Templebrecan, Eoghanacht, Co. Galway
Co. Galway |
Churches & Chapels
The complex known as na Seacht dTeampaill, the Seven Churches, sits on level pasture at the north-western end of Inis Mór, overlooking a small bay and backed by a low cliff.
Despite the name, only two actual churches survive within it, a discrepancy that has puzzled visitors for generations. The more substantial of the two is Teampall Bhreacáin, St Brecan's Church, and what makes it genuinely unusual is that its standing walls contain, layered within them, five distinct phases of construction spanning roughly five centuries. The building is not so much a single church as a slow accumulation of decisions, each generation of builders partly demolishing, partly reusing, and partly extending what came before.
The earliest structure, which scholars date to around 1000 AD, was a tiny single-cell building of cyclopean masonry, a technique using very large, minimally dressed stones. It had a trabeate west doorway, meaning a flat-lintelled opening rather than an arch, and this was eventually blocked up so carefully, with replacement stones matched so closely to the surrounding fabric, that it became nearly invisible. The lintel survives, set asymmetrically above where the door once was, and a carved inscription on the interior face of the same gable reads OR AR II CANOIN, a prayer for two canons. By the mid-to-late eleventh century the nave had been extended eastward, and by no earlier than the twelfth century it had been widened to the south. Then, in a fourth phase associated with a style known as the School of the West and dating from the late twelfth to the early thirteenth century, a chancel was added. Its arch is of diagonally dressed and chamfered limestone ashlar, decorated with traces of foliate ornament and a roll moulding. The ghost outlines of the two earlier east gables are still visible in the masonry above the arch. A fifth phase, in the late fifteenth or early sixteenth century, added further windows, a new south doorway, and an altar.
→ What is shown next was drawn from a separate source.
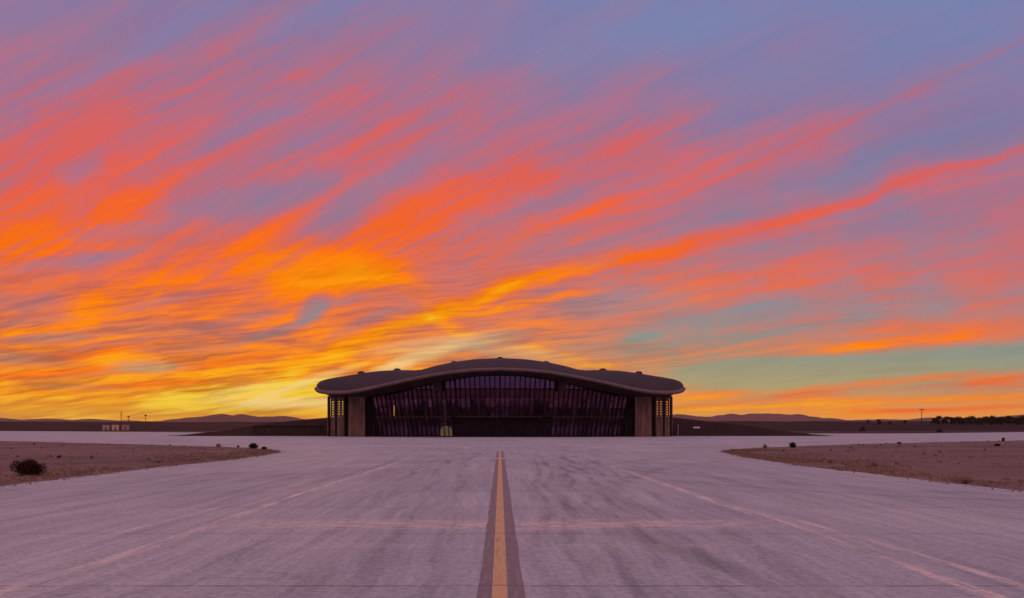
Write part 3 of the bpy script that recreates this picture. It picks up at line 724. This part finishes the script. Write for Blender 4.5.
# ---- far sheds on the left
cols = {'pale grey-pink': (.42, .30, .30), 'cream': (.62, .42, .25), 'dull brown-pink': (.36, .20, .17)}
for (px, w_, hgt, cname, lab) in ((106, 5.4, 7.2, 'pale grey-pink', 'greyish pink boxy shed, leftmost of the three far sheds'), (115.4, 5.6, 7.4, 'cream', 'cream coloured boxy shed between two duller far sheds'), (125.6, 6.0, 7.6, 'dull brown-pink', 'dull brownish shed, rightmost of the three far sheds')):
    Y = 478; X = (px-500)/F*Y; sh = empty('shed', (X, Y, zlow(X, Y)-.3), math.atan2(-X, Y)); tag(sh, lab, 'shed', 'far sheds at the left of the apron')
    k = Y/F*1.1; W = w_*k/2; Hh = hgt*k*.82; mt = simple('shed_'+cname.replace(' ', '_'), cols[cname], .8, .2, .4)
    mb = MB(); mb.box(-W, W, 0, 4.8, 0, Hh); mb.build('wall', mt, sh)
    mb = MB(); mb.quad((-W-.2, -.3, Hh), (W+.2, -.3, Hh), (W+.2, 2.5, Hh+.7), (-W-.2, 2.5, Hh+.7)); mb.quad((-W-.2, 2.5, Hh+.7), (W+.2, 2.5, Hh+.7), (W+.2, 5.3, Hh), (-W-.2, 5.3, Hh))
    mb.quad((-W-.2, -.3, Hh-.15), (-W-.2, -.3, Hh), (W+.2, -.3, Hh), (W+.2, -.3, Hh-.15)); mb.build('roof', M['soffit'], sh)
    mb = MB(); mb.box(-W*.3, W*.25, -.05, 0, 0, Hh*.55); mb.build('door', M['rim'], sh)
# ---- masts
M['mast'] = simple('mast_steel', (.05, .035, .035), .6, .2, 1)
def mast(px, ytop, Y, lab, cat, head, z0=None):
    X = (px-500)/F*Y; zb = zlow(X, Y) if z0 is None else z0; H = pz(ytop, Y)-zb
    m_ = empty('light_mast' if head != 'aerial' else 'radio_mast', (X, Y, zb)); tag(m_, lab, cat)
    s_ = Y/500
    mb = MB(); mb.tube([(0, 0, -.3), (0, 0, H)], [.30*s_, .14*s_], 8); mb.build('pole', M['mast'], m_)
    if head == 'aerial':
        for q in (0, .9, 1.8, 2.7):
            mb = MB(); mb.tube([(-.7*s_, 0, H-q*s_), (.7*s_, 0, H-q*s_)], .13*s_, 6); mb.build('aerial', M['mast'], m_)
    elif head == 'cross':
        mb = MB(); mb.box(-1.5*s_, 1.5*s_, -.12, .12, H-.9*s_, H-.6*s_); mb.build('crossarm', M['mast'], m_)
        for q in (-1.2, 1.2):
            mb = MB(); mb.box((q-.25)*s_, (q+.25)*s_, -.35, -.12, H-.8*s_, H-.1*s_); mb.build('lamp_head', M['mast'], m_)
    else:
        mb = MB(); mb.box(-.8*s_, .8*s_, -.3, .3, H-.5*s_, H+.35*s_); mb.build('lamp_head', M['mast'], m_)
mast(121.2, 411.8, 520, 'tallest thin mast with stacked short aerials, behind the brownish shed', 'mast', 'aerial')
mast(128.6, 416.6, 530, 'short thin mast with a lamp head, just right of the tallest left mast', 'mast', 'lamp')
mast(145.6, 415.2, 520, 'medium thin lamp mast standing alone, right of the far sheds', 'mast', 'lamp')
mast(921.6, 408.6, 560, 'lone thin lamp mast with a crossarm on the right skyline', 'mast', 'cross')

# ---- a leaning marker on the right gravel
X, Y = ground_at(1002, 445.6); mk = empty('marker_post', (X, Y, island_z(X, Y))); tag(mk, 'small leaning marker post with dark tip on the right gravel', 'marker post')
mb = MB(); mb.tube([(0, 0, -.05), (.10, 0, .5)], .022, 6); mb.build('stake', simple('pale_stake', (.45, .34, .33), .7, .1, 3), mk)
mb = MB(); mb.tube([(.07, 0, .44), (.20, 0, .80)], [.11, .16], 8); mb.build('dark_head', M['darkframe'], mk)

# ---- low flat utility covers and parked carts at the far right apron edge
def cart(px, Y, L, Hh, lab, col, grp=None):
    X = (px-500)/F*Y; c = empty('service_cart', (X, Y, 0)); tag(c, lab, 'cart', grp)
    mt = simple('cart_paint', col, .6, .2, 1)
    mb = MB(); mb.box(-L/2, L/2, -.7, .7, .35, Hh*.6); mb.build('body', mt, c)
    mb = MB(); mb.box(-L*.1, L*.35, -.6, .6, Hh*.6, Hh); mb.build('cab', M['darkframe'], c)
    for dx in (-L*.32, L*.32):
        for yy in (-.72, .5):
            mb = MB(); mb.tube([(dx, yy, .35), (dx, yy+.22, .35)], .35, 12); mb.build('wheel', M['darkframe'], c)
cart(939, 330, 2.4, 1.3, 'small dark low service cart at the far right apron edge', (.03, .02, .025))
cart(862, 395, 3.0, 2.6, 'dark boxy service truck on the scrub beyond the right apron', (.03, .018, .018))

# ================================================================== plants
def leaf_mat(name, a, b_):
    m, gg, b, o = new_mat(name); n = gg.noise(geoco(gg), 6, 4, .7)
    gg.put(b.inputs['Base Color'], gg.mix(gg.mapr(n, .3, .7), a+(1,), b_+(1,))); b.inputs['Roughness'].default_value = .9
    b.inputs['Specular IOR Level'].default_value = .1; return m
M['bush'] = leaf_mat('bush_dark', (.014, .010, .008), (.045, .022, .017))
M['bushred'] = leaf_mat('bush_red', (.014, .008, .007), (.065, .016, .014))
M['drybush'] = leaf_mat('bush_dry', (.16, .10, .07), (.30, .20, .13))
M['treeleaf'] = leaf_mat('tree_leaf', (.028, .020, .014), (.05, .032, .022))
M['twig'] = simple('twig_bark', (.05, .032, .026), .9, .3, 6)
def bush(px, py, w, h, lab, mat, n, name='desert_shrub', grp='shrubs on the gravel', seed=1, leaf=.035, sparse=1.0):
    X, Y = ground_at(px, py); k = Y/F; W, Hh = w*k/2, h*k
    r = random.Random(seed); b0 = empty(name, (X, Y, island_z(X, Y)-.02), r.uniform(0, 6)); tag(b0, lab, 'shrub', grp)
    st = MB(); fo = MB()
    for i in range(46 if n > 500 else 22):
        a = r.uniform(0, 2*math.pi); e = r.uniform(.15, 1.5); L = r.uniform(.7, 1.0)
        tip = Vector((math.cos(a)*math.cos(e)*W*L, math.sin(a)*math.cos(e)*W*L, Hh*(.2+.68*math.sin(e))*L))
        mid = tip*.5+Vector((r.uniform(-.1, .1)*W, r.uniform(-.1, .1)*W, Hh*.08))
        st.tube([(0, 0, 0), tuple(mid), tuple(tip)], [leaf*.35, leaf*.22, leaf*.1], 4, False)
    lobes = [(Vector((r.uniform(-.48, .48)*W, r.uniform(-.48, .48)*W, Hh*r.uniform(.28, .58))), r.uniform(.42, .60)) for _ in range(10)]+[(Vector((0, 0, Hh*.45)), .62)]*3
    for i in range(n):
        c, q = r.choice(lobes); d = Vector((r.gauss(0, 1), r.gauss(0, 1), r.gauss(0, 1))).normalized()*(r.random()**.4)
        p = c+Vector((d.x*W*q, d.y*W*q, d.z*Hh*q*.85)); p.z = max(.02, min(Hh*1.03, p.z))
        if math.hypot(p.x, p.y) > W: continue
        s_ = leaf*r.uniform(.6, 1.5); u = Vector((r.gauss(0, 1), r.gauss(0, 1), r.gauss(0, 1))).normalized(); v = u.cross(Vector((r.gauss(0, 1), r.gauss(0, 1), r.gauss(0, 1)))).normalized()
        fo.quad(tuple(p-u*s_*.35), tuple(p+v*s_*.9), tuple(p+u*s_*.35), tuple(p-v*s_*.5))
    st.build('branches', M['twig'], b0); fo.build('foliage', mat, b0)
bush(28.5, 477, 31, 18.5, 'largest round dark reddish shrub on the left gravel', M['bushred'], 9000, seed=3, leaf=.038)
bush(253, 448.8, 11.5, 6.0, 'dark round shrub on the left gravel by the apron corner', M['bush'], 1500, seed=4, leaf=.06)
bush(264.5, 449.8, 7, 3.6, 'smaller dark shrub just right of the round corner shrub', M['bush'], 700, seed=5, leaf=.05)
bush(218.5, 447.2, 7, 4.2, 'thin dry pale shrub at the far edge of the left gravel', M['drybush'], 240, seed=6, leaf=.07)
bush(238, 447.8, 5, 3.2, 'tiny dry shrub between two darker shrubs at left', M['drybush'], 180, seed=7, leaf=.06)
bush(792.8, 448, 8.5, 5.6, 'dark round shrub at the far edge of the right gravel', M['bush'], 1200, seed=8, leaf=.06)
bush(765, 448.6, 6.5, 5.4, 'pale twiggy dry shrub left of the dark round one', M['drybush'], 260, seed=9, leaf=.07)
bush(997.5, 446.6, 5.8, 2.8, 'low dark shrub beside the leaning marker post', M['bush'], 500, seed=10, leaf=.08)
bush(899, 444.4, 4.5, 2.2, 'tiny dark shrub on the far rim of right gravel', M['bush'], 260, seed=11, leaf=.09)
bush(874, 468, 10, 6, 'tan dry tufted shrub near the right taxiway edge', M['drybush'], 420, seed=12, leaf=.035)
bush(830, 463.5, 7, 4, 'low tan dry shrub in the middle of right gravel', M['drybush'], 260, seed=13, leaf=.04)
bush(966, 484, 14, 6, 'nearest tan dry shrub by the right taxiway edge', M['drybush'], 520, seed=14, leaf=.028)
bush(60, 459, 3.4, 2, 'tiny dark weed behind the largest left shrub', M['bush'], 160, seed=15, leaf=.05)

# dry grass: uncountable ground cover in clumps
r = random.Random(77); mb = MB()
def tuft(x, y, h, n):
    z = island_z(x, y)
    for _ in range(n):
        a = r.uniform(0, 6.28); ln = h*r.uniform(.5, 1.1); bx, by = x+r.gauss(0, .05), y+r.gauss(0, .05); sp = r.uniform(.15, .7)*ln
        tx, ty = bx+math.cos(a)*sp, by+math.sin(a)*sp; w_ = .008+.004*y/20
        mb.quad((bx-w_, by, z-.01), (bx+w_, by, z-.01), (tx, ty, z+ln))
for sg, tab in ((1, edgeR), (-1, edgeL)):
    for i in range(2600):
        y = r.uniform(12, 62); e = itp(y, tab); off = abs(r.gauss(0, 1))*(2.2 if r.random() < .7 else 9)+.15
        x = sg*(e+off)
        dens = fb2(x*.35, y*.22, 40)
        if dens < (.47 if off < 3 else .56): continue
        tuft(x, y, r.uniform(.05, .15), 8)
    for i in range(1500):
        y = r.uniform(30, 125); e = itp(y, tab); off = r.uniform(.2, 60)
        x = sg*(e+off)
        if abs(x) > y*.85 or fb2(x*.12, y*.12, 50) < .52: continue
        tuft(x, y, r.uniform(.05, .14), 5)
tag(mb.build('dry_grass', M['drybush']), 'sparse dry tan grass tufts over the gravel beside the taxiway', 'grass', kind='stuff')
mb = MB()
for i in range(420):
    sg = r.choice((-1, 1)); y = 22+r.random()**1.3*95; e = itp(y, edgeR if sg > 0 else edgeL); x = sg*(e+.6+r.random()**1.3*70)
    if abs(x) > y*.85 or fb2(x*.1, y*.1, 61) < .45: continue
    tuft(x, y, r.uniform(.06, .2), 12)
tag(mb.build('low_weeds', M['bush']), 'scattered low dark weeds over the gravel', 'weeds', kind='stuff')
# scattered stones
mb = MB()
for i in range(2600):
    sg = r.choice((-1, 1)); y = 12+r.random()**1.6*60; e = itp(y, edgeR if sg > 0 else edgeL); x = sg*(e-.5+r.random()**2*22)
    if abs(x) > y*.85: continue
    s_ = r.uniform(.015, .05); z = island_z(x, y); q = [(x+s_*r.uniform(.7, 1.3)*math.cos(k*1.571), y+s_*r.uniform(.7, 1.3)*math.sin(k*1.571), z-.01) for k in range(4)]
    t_ = (x+r.uniform(-.3, .3)*s_, y, z+s_*r.uniform(.5, 1.0))
    for k in range(4): mb.quad(q[k], q[(k+1) % 4], t_)
tag(mb.build('loose_stones', simple('stone', (.16, .115, .11), .9, .4, 3)), 'loose small stones strewn over the gravel', 'stones', kind='stuff')

# far trees along the right skyline
def make_tree(seed):
    r_ = random.Random(seed); t = empty('tree', (0, 0, 0))
    mb = MB(); mb.tube([(0, 0, -.3), (.1, 0, 1.4), (-.05, 0, 3.2)], [.28, .2, .1], 7)
    for a in range(5): mb.tube([(0, 0, 1.3+.2*a), (math.cos(a*1.3)*1.2, math.sin(a*1.3)*1.2, 3.0+.2*a)], [.1, .04], 5)
    mb.build('trunk', M['twig'], t)
    mb = MB(); lob = [(Vector((r_.uniform(-1.1, 1.1), r_.uniform(-1.1, 1.1), r_.uniform(.9, 4.4))), r_.uniform(.7, 1.2)) for _ in range(12)]
    for i in range(1500):
        c, q = r_.choice(lob); d = Vector((r_.gauss(0, 1), r_.gauss(0, 1), r_.gauss(0, 1))).normalized()*r_.random()**.4*q; p = c+d
        u = Vector((r_.gauss(0, 1), r_.gauss(0, 1), r_.gauss(0, 1))).normalized(); v = u.cross(Vector((r_.gauss(0, 1), r_.gauss(0, 1), r_.gauss(0, 1)))).normalized()
        s_ = r_.uniform(.10, .26); mb.quad(tuple(p-u*s_), tuple(p+v*s_*.7), tuple(p+u*s_), tuple(p-v*s_*.7))
    mb.build('crown', M['treeleaf'], t); return t
tr = make_tree(1); first = True; rt = random.Random(9)
TP = [934,938,943,946,951.5,954,958,961,964,967.5,970.5,974,977,980.5,984,987,990,993.5,997,1000,1003,1006,1009.5,1013,1016,1019.5,1023,1027,1031,868,879,890,905]
LOW = {868: 'leftmost', 879: 'second', 890: 'third', 905: 'rightmost'}
for px in TP:
    Y = 640+rt.uniform(-25, 60); X = (px-500)/F*Y; c = tr if first else copy_tree(tr); first = False
    c.location = (X, Y, zlow(X, Y)-.1); c.rotation_euler = (0, 0, rt.uniform(0, 6)); s_ = rt.uniform(1.15, 1.75)*(1 if px > 930 else .6); c.scale = (s_*rt.uniform(.8, 1.2), s_, s_)
    if px > 930: tag(c, 'dark small tree in the row along the far right skyline', 'tree', 'trees in the far right row')
    else: tag(c, LOW[px]+' of the four low dark trees left of the right skyline mast', 'tree', 'low trees left of the right mast')

# ================================================================== air
hm = bpy.data.materials.new('dusk_haze'); hm.use_nodes = True; ht = hm.node_tree; ht.nodes.clear()
hv = ht.nodes.new('ShaderNodeVolumePrincipled'); ho = ht.nodes.new('ShaderNodeOutputMaterial')
hv.inputs['Color'].default_value = (.95, .80, .74, 1); hv.inputs['Density'].default_value = 2.2e-5; hv.inputs['Anisotropy'].default_value = .3
ht.links.new(hv.outputs[0], ho.inputs['Volume'])
mb = MB(); mb.box(-12000, 12000, -12000, 12000, -2, 215); tag(mb.build('haze', hm), 'thin dusk haze lying over the whole desert plain', 'haze', kind='stuff')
The church sits at the centre of a wider landscape of early Christian monuments, including high crosses, cross-slabs, cross-inscribed pillars, holy wells, and leachtaí, which are low cairn-like structures associated with prayer stations and penitential practice. Surrounding buildings are thought to have housed the religious community itself and, separately, pilgrims who came to move through this entire devotional circuit. St Brecan himself is poorly documented; he may have been a contemporary of the sixth-century St Enda, the figure most associated with Inis Mór, but whether he founded the site or simply gave his name to a later dedication remains unclear.